"Twenty-One" was NBC's attempt to imitate CBS's big money quiz show "The $64,000 Question." Hosted by Jack Barry, and sponsored by Geritol, it premiered September 12, 1956.

Two contestants would each stand in individual isolation booths, with only one able to hear the host at a time (designated by an "On the Air" light in front of them). The host would give each contestant a category, and the contestant would pick a difficulty level for the question, from a low of 1 to a high of 11. If the contestant answered correctly, they would earn the same number of points as the difficulty level. The other contestant would then be asked a question in the same category; if they happened to pick the same difficulty level as the other contestant, they would be answering the same question.

The object was to score 21 points. The contestants were never informed of their opponent's point total. After two questions had been asked of each contestant, either one could decide to stop if they thought they had more points than their opponent. The game would also be automatically stopped if, for example, the first contestant had 21 points and the second contestant, with 14 points, opted to go for a 6-point question.

The loser's point total was subtracted from the winner's, and the result was multiplied by $500 to determine the winner's winnings. If the loser was a returning champion, they would have that amount deducted from their total.

However, if the two contestants had tied, they would play another game, this time worth $1,000 a point. That amount would double in each successive game until someone won.

As it turned out, the game was fairly dull, so to create more viewer interest, the producers, including Dan Enright, gave certain contestants the questions and answers in advance in order to create more big money tie games and ensure that popular contestants would end up winning, and instructed other contestants to intentionally lose. One of the most popular contestants, Charles Van Doren, not only won $129,000 between November 1956 and March 11, 1957, he ended up on the cover of Time and was hired by NBC as a reporter for the "Today" show. However, the biggest money winner was a woman named Elfrida Von Nardoff, who ended up with $220,500 in 1958, and apparently didn't participate in the rigging.

Although "Twenty-One" wasn't the first game show discovered to have been rigged (that honor went to a show called "Dotto"), it had both a former contestant with good evidence (Herb Stempel, who had mailed registered letters containing future questions and answers to himself) and another former contestant who was still very much in the public eye (Van Doren). Its last episode aired on October 16, 1958.

The whole mess was dramatized in the film "Quiz Show" in 1994, and it no doubt stuck in the mind of someone at NBC, because when ABC had spectacular success in the summer of 1999 with "Who Wants to Be a Millionaire," NBC realized they owned the rights to the "Twenty-One" format, and history repeated itself.
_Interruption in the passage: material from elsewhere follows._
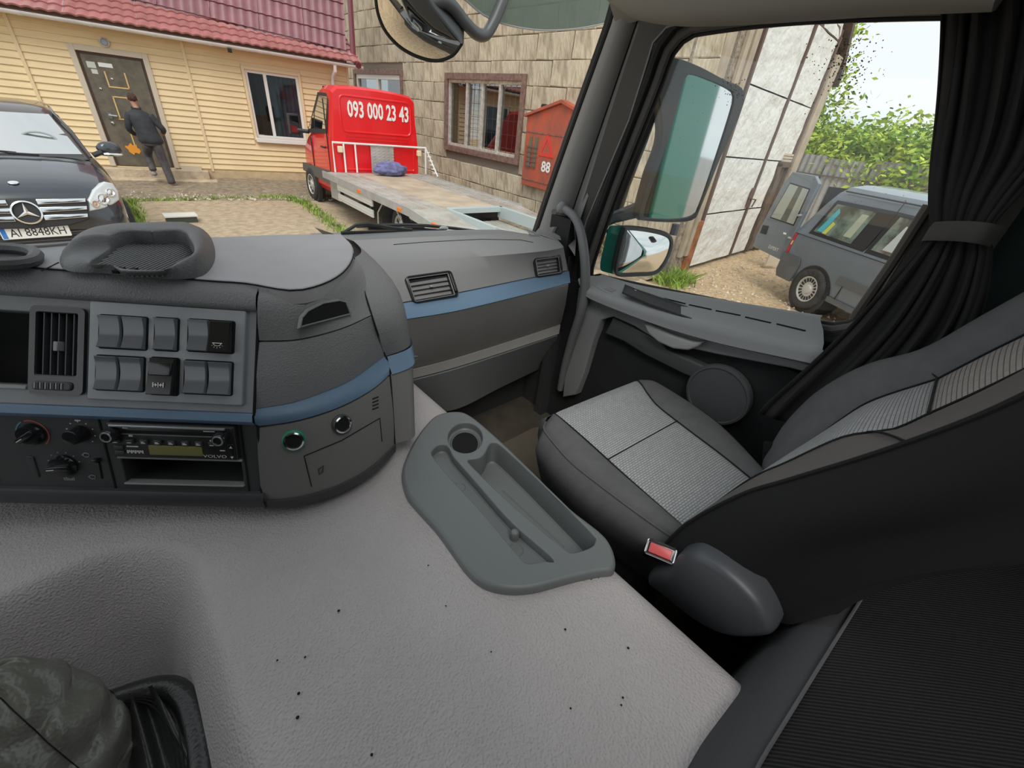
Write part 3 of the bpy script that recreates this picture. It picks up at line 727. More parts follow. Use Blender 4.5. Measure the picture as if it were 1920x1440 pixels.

The new version premiered January 9, 2000, with host Maury Povich. Although the isolation booths and the basic object of scoring 21 points remained the same, just about everything else was different. A vote of the audience now determined who, from the contestant pool, would face the returning champion. The questions were now in multiple choice format (from three to five choices, depending on the difficulty level). Contestants would lose automatically if they answered three questions wrong. They also had the option of a "Second Chance," a direct steal of "Millionaire's" Phone-a-Friend, except in this case, the friend would be in the studio, brought out from backstage. Finally, there would be a sudden death tiebreaker if the game ended in a tie.

This time, instead of playing for money for each point, there were award levels for each win; the first game won earned $25,000 for the champion, then the second game earned $50,000 more for a total of $75,000, and so on until winning the seventh game earned an additional $1 million. The awards started over at $25,000 for the eighth game (big whoop).

In addition to those dollar amounts, there was also a bonus round called "Perfect 21," consisting of six true or false questions, worth one point, two points, and so on up to six points. Each point was worth $10,000, for a possible total of $210,000. An incorrect answer would cause the contestant to lose their winnings from the round, but they could stop at any time.

Needless to say, the NBC Standards and Practices department was watching the proceedings like a hawk and not letting anyone from Geritol in the building, so it wasn't rigged, and the producers ran into the same problems with boredom that the original producers had in the 1950s before the rigging started. The complicated rules didn't help, either. The new "Twenty-One" failed to match "Millionaire" or even the original "Twenty-One" as a nationwide phenomenon, and it quietly left the air before the summer of 2000.